[Stored items]

■ ■ ■ ■ ■ ■ ■

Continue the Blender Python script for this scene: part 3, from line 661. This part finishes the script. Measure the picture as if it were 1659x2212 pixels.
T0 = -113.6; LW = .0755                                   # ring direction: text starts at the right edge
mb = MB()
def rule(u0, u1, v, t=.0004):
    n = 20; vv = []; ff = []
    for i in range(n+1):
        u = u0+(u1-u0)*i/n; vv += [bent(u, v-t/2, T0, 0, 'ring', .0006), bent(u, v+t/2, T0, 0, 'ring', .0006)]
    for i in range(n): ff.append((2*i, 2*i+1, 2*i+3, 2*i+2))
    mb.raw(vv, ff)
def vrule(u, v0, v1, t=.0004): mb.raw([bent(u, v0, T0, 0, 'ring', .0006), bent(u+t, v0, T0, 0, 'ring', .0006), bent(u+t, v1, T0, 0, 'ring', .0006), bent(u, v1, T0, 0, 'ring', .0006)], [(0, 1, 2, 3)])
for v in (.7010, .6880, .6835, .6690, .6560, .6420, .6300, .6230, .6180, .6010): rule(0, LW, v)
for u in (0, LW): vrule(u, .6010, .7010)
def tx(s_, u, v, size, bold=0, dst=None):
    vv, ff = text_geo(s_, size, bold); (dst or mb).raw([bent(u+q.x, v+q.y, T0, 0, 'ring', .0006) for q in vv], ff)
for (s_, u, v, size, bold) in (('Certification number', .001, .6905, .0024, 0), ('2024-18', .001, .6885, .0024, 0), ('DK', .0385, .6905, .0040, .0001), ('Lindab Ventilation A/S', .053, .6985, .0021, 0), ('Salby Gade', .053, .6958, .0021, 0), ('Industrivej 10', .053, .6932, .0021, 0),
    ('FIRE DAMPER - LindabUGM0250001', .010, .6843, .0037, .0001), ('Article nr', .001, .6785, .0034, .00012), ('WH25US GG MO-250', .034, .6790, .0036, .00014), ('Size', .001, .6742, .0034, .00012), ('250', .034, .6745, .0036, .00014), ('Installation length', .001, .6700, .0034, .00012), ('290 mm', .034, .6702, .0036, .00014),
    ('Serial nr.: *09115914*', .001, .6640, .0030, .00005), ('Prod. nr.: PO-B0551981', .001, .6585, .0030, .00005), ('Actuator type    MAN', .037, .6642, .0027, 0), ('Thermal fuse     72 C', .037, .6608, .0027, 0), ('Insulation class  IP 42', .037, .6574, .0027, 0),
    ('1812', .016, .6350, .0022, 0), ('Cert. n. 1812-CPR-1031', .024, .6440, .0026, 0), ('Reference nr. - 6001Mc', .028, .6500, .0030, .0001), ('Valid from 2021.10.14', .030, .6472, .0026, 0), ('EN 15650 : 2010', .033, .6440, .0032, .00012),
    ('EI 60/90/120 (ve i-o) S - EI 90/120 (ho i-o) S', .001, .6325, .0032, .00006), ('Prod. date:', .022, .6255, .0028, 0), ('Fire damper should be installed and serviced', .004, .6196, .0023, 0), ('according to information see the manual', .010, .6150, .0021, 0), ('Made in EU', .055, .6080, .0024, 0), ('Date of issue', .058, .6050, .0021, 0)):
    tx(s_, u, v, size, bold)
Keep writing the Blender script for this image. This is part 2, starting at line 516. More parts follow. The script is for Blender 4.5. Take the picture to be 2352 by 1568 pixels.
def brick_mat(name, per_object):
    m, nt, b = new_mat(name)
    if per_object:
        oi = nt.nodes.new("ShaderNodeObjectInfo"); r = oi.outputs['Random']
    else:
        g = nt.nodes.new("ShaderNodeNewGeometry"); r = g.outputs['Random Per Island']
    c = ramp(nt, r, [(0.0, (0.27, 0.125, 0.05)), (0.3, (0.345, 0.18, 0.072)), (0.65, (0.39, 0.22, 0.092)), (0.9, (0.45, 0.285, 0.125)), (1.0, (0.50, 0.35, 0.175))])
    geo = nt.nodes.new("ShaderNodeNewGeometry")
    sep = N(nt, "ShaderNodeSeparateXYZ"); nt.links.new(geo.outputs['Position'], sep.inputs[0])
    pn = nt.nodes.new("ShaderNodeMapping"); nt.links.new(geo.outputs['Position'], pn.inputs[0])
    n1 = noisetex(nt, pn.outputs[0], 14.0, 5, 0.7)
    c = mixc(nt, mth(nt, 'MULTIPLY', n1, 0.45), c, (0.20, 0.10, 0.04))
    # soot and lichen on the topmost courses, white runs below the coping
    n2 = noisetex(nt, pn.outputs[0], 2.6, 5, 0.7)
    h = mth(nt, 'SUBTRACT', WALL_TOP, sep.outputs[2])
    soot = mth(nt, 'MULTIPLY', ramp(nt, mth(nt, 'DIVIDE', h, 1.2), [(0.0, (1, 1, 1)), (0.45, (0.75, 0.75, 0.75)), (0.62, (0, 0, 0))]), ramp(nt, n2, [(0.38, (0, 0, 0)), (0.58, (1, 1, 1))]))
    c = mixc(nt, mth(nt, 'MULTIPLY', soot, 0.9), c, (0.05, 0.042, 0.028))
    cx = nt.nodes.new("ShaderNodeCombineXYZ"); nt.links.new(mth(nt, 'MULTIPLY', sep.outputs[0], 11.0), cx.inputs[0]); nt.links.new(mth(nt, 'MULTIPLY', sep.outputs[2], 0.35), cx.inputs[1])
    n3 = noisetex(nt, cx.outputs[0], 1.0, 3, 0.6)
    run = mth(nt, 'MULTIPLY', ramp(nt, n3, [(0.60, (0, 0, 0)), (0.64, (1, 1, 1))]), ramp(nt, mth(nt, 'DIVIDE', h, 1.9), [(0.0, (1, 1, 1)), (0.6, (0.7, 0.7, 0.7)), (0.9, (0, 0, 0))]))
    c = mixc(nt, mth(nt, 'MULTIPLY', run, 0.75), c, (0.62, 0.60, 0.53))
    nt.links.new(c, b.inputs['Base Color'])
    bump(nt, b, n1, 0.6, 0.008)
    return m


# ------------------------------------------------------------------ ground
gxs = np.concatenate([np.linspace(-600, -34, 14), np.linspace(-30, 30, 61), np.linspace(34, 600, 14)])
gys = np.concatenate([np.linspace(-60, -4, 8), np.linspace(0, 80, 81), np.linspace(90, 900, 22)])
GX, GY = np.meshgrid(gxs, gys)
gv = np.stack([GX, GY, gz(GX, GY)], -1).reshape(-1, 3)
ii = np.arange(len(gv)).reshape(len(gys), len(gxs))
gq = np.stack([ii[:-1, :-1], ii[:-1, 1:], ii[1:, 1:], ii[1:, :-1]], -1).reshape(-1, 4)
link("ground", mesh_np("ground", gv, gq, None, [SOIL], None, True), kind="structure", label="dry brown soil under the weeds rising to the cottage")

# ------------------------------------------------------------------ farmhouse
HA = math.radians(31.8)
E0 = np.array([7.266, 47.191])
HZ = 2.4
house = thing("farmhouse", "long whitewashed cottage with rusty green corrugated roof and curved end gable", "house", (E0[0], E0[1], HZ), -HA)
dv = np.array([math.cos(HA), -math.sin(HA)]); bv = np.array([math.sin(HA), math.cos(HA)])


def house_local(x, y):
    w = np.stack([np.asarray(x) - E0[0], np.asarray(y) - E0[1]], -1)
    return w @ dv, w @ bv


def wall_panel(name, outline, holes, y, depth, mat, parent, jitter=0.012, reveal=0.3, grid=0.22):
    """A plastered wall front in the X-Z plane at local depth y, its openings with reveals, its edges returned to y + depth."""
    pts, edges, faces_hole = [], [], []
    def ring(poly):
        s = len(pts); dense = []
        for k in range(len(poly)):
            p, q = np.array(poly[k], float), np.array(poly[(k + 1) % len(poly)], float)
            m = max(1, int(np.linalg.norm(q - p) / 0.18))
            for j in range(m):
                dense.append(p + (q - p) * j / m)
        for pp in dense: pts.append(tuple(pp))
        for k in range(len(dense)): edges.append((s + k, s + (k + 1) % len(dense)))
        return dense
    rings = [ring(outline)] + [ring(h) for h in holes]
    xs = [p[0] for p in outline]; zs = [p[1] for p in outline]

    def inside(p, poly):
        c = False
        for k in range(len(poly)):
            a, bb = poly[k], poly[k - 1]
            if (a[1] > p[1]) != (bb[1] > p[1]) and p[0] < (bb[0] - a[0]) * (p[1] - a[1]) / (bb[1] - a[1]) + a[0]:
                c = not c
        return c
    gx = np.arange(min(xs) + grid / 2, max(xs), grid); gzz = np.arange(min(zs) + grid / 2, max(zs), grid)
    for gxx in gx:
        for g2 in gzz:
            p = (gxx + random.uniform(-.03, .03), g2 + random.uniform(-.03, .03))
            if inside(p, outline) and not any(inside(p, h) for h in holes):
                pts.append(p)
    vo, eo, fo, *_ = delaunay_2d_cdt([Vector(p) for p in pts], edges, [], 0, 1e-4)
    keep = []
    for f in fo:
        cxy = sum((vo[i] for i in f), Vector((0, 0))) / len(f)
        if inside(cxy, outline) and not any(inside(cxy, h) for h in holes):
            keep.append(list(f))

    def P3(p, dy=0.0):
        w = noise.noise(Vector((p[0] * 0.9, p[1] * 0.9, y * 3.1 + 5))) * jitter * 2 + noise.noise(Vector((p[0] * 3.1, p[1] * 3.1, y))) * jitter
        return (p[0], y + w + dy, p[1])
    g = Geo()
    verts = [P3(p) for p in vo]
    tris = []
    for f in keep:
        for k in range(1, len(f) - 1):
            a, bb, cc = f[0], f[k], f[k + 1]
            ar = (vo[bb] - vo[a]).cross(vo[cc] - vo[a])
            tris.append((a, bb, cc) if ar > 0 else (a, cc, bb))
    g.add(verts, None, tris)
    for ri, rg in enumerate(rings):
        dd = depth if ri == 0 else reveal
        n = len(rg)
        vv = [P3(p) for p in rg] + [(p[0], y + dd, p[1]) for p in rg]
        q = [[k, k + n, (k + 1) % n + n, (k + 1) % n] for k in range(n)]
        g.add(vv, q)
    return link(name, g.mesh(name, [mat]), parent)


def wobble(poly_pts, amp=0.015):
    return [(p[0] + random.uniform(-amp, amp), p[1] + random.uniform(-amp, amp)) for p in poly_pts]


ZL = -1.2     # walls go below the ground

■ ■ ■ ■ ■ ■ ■

In the entries above, find the lines containing the word "picture" and say how many there are, with no other words.

2